▸ **Work to be completed**: Leave out the images and repeat the listing below without a single change.

--- Start of Available data ---

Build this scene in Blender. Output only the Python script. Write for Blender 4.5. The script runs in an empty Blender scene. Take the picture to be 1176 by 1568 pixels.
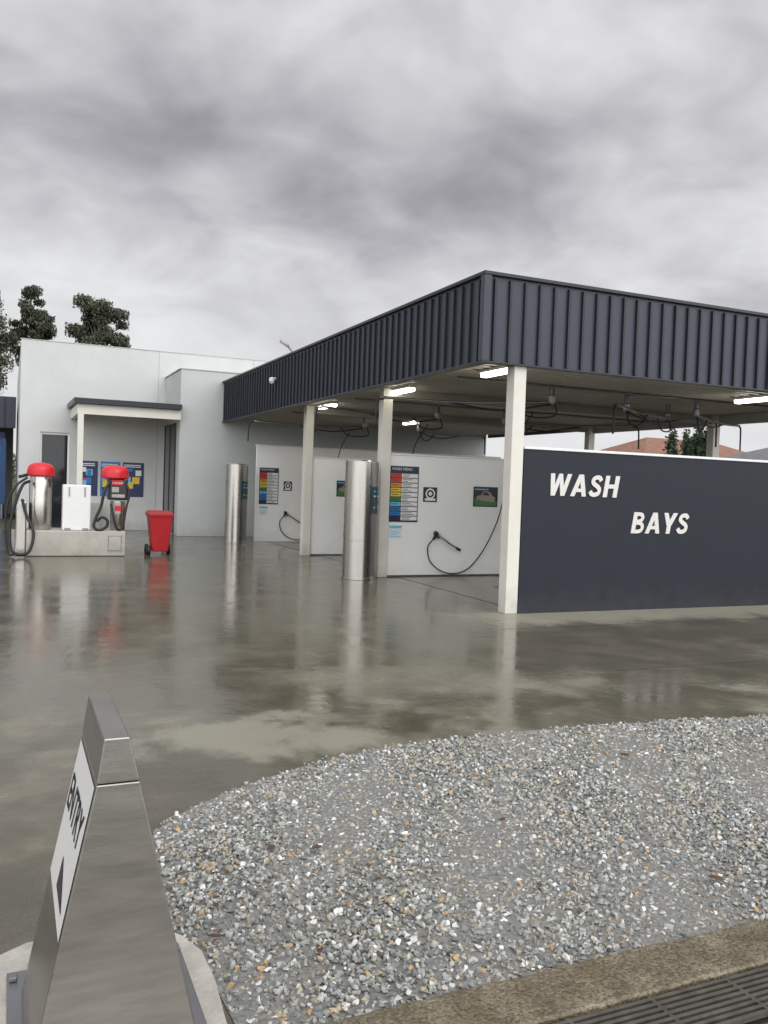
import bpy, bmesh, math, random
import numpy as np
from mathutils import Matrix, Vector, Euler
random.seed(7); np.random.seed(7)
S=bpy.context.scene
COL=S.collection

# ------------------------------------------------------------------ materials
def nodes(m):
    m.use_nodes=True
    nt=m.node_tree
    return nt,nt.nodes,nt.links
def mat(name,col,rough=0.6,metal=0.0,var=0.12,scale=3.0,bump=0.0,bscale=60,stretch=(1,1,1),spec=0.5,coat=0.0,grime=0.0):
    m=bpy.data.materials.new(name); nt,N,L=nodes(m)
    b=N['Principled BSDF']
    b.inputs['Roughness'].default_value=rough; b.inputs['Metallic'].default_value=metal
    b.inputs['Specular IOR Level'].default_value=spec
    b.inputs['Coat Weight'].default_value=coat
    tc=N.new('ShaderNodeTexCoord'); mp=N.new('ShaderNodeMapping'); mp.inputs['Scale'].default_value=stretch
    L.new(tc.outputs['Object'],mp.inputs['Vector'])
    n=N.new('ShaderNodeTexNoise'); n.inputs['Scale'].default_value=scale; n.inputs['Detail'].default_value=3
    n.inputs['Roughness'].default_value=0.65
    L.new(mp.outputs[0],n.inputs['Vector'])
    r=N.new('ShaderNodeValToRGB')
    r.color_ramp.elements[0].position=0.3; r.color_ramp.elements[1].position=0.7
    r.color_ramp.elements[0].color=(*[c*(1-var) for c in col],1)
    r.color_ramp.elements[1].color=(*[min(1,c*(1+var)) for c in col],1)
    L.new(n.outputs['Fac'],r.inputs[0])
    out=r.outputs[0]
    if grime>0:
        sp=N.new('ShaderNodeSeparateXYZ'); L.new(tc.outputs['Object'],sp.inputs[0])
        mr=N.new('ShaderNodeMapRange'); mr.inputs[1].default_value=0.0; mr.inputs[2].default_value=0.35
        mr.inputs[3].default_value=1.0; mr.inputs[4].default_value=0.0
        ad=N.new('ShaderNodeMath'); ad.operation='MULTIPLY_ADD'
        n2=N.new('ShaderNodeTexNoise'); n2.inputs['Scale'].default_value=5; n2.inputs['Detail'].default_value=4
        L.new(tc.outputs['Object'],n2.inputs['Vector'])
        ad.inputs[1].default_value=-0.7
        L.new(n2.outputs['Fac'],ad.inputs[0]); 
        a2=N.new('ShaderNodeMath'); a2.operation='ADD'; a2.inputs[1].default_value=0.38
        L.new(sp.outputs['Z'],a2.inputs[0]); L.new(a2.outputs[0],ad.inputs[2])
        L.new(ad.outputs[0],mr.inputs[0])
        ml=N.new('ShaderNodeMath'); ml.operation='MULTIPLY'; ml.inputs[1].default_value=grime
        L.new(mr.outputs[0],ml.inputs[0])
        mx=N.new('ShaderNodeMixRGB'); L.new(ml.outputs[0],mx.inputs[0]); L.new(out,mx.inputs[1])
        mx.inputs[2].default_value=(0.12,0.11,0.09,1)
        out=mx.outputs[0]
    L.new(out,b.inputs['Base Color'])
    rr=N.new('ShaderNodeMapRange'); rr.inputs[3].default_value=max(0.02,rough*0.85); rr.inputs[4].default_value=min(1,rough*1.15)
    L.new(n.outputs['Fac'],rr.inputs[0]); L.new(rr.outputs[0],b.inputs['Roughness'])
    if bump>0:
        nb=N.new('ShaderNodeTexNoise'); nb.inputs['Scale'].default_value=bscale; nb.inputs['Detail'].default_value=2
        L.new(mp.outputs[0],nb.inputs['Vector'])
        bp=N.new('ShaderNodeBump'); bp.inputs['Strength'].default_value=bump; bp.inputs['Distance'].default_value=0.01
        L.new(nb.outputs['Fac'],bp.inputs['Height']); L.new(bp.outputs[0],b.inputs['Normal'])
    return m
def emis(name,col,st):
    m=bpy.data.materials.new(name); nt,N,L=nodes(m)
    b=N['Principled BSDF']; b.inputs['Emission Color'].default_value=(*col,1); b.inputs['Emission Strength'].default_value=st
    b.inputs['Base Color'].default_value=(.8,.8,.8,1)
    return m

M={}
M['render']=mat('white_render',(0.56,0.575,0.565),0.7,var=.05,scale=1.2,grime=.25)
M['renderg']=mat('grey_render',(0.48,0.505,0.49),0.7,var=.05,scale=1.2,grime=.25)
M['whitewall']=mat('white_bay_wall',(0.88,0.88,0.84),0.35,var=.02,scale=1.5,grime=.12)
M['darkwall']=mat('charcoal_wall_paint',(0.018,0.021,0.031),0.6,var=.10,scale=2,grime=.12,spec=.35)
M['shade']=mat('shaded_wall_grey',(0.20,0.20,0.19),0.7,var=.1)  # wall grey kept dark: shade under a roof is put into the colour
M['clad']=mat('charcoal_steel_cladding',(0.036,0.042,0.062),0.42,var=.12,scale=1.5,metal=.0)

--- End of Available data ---

▸ **Solution for this problem**:
Build this scene in Blender. Output only the Python script. Write for Blender 4.5. The script runs in an empty Blender scene. Take the picture to be 1176 by 1568 pixels.
import bpy, bmesh, math, random
import numpy as np
from mathutils import Matrix, Vector, Euler
random.seed(7); np.random.seed(7)
S=bpy.context.scene
COL=S.collection

# ------------------------------------------------------------------ materials
def nodes(m):
    m.use_nodes=True
    nt=m.node_tree
    return nt,nt.nodes,nt.links
def mat(name,col,rough=0.6,metal=0.0,var=0.12,scale=3.0,bump=0.0,bscale=60,stretch=(1,1,1),spec=0.5,coat=0.0,grime=0.0):
    m=bpy.data.materials.new(name); nt,N,L=nodes(m)
    b=N['Principled BSDF']
    b.inputs['Roughness'].default_value=rough; b.inputs['Metallic'].default_value=metal
    b.inputs['Specular IOR Level'].default_value=spec
    b.inputs['Coat Weight'].default_value=coat
    tc=N.new('ShaderNodeTexCoord'); mp=N.new('ShaderNodeMapping'); mp.inputs['Scale'].default_value=stretch
    L.new(tc.outputs['Object'],mp.inputs['Vector'])
    n=N.new('ShaderNodeTexNoise'); n.inputs['Scale'].default_value=scale; n.inputs['Detail'].default_value=3
    n.inputs['Roughness'].default_value=0.65
    L.new(mp.outputs[0],n.inputs['Vector'])
    r=N.new('ShaderNodeValToRGB')
    r.color_ramp.elements[0].position=0.3; r.color_ramp.elements[1].position=0.7
    r.color_ramp.elements[0].color=(*[c*(1-var) for c in col],1)
    r.color_ramp.elements[1].color=(*[min(1,c*(1+var)) for c in col],1)
    L.new(n.outputs['Fac'],r.inputs[0])
    out=r.outputs[0]
    if grime>0:
        sp=N.new('ShaderNodeSeparateXYZ'); L.new(tc.outputs['Object'],sp.inputs[0])
        mr=N.new('ShaderNodeMapRange'); mr.inputs[1].default_value=0.0; mr.inputs[2].default_value=0.35
        mr.inputs[3].default_value=1.0; mr.inputs[4].default_value=0.0
        ad=N.new('ShaderNodeMath'); ad.operation='MULTIPLY_ADD'
        n2=N.new('ShaderNodeTexNoise'); n2.inputs['Scale'].default_value=5; n2.inputs['Detail'].default_value=4
        L.new(tc.outputs['Object'],n2.inputs['Vector'])
        ad.inputs[1].default_value=-0.7
        L.new(n2.outputs['Fac'],ad.inputs[0]); 
        a2=N.new('ShaderNodeMath'); a2.operation='ADD'; a2.inputs[1].default_value=0.38
        L.new(sp.outputs['Z'],a2.inputs[0]); L.new(a2.outputs[0],ad.inputs[2])
        L.new(ad.outputs[0],mr.inputs[0])
        ml=N.new('ShaderNodeMath'); ml.operation='MULTIPLY'; ml.inputs[1].default_value=grime
        L.new(mr.outputs[0],ml.inputs[0])
        mx=N.new('ShaderNodeMixRGB'); L.new(ml.outputs[0],mx.inputs[0]); L.new(out,mx.inputs[1])
        mx.inputs[2].default_value=(0.12,0.11,0.09,1)
        out=mx.outputs[0]
    L.new(out,b.inputs['Base Color'])
    rr=N.new('ShaderNodeMapRange'); rr.inputs[3].default_value=max(0.02,rough*0.85); rr.inputs[4].default_value=min(1,rough*1.15)
    L.new(n.outputs['Fac'],rr.inputs[0]); L.new(rr.outputs[0],b.inputs['Roughness'])
    if bump>0:
        nb=N.new('ShaderNodeTexNoise'); nb.inputs['Scale'].default_value=bscale; nb.inputs['Detail'].default_value=2
        L.new(mp.outputs[0],nb.inputs['Vector'])
        bp=N.new('ShaderNodeBump'); bp.inputs['Strength'].default_value=bump; bp.inputs['Distance'].default_value=0.01
        L.new(nb.outputs['Fac'],bp.inputs['Height']); L.new(bp.outputs[0],b.inputs['Normal'])
    return m
def emis(name,col,st):
    m=bpy.data.materials.new(name); nt,N,L=nodes(m)
    b=N['Principled BSDF']; b.inputs['Emission Color'].default_value=(*col,1); b.inputs['Emission Strength'].default_value=st
    b.inputs['Base Color'].default_value=(.8,.8,.8,1)
    return m

M={}
M['render']=mat('white_render',(0.56,0.575,0.565),0.7,var=.05,scale=1.2,grime=.25)
M['renderg']=mat('grey_render',(0.48,0.505,0.49),0.7,var=.05,scale=1.2,grime=.25)
M['whitewall']=mat('white_bay_wall',(0.88,0.88,0.84),0.35,var=.02,scale=1.5,grime=.12)
M['darkwall']=mat('charcoal_wall_paint',(0.018,0.021,0.031),0.6,var=.10,scale=2,grime=.12,spec=.35)
M['shade']=mat('shaded_wall_grey',(0.20,0.20,0.19),0.7,var=.1)  # wall grey kept dark: shade under a roof is put into the colour
M['clad']=mat('charcoal_steel_cladding',(0.036,0.042,0.062),0.42,var=.12,scale=1.5,metal=.0)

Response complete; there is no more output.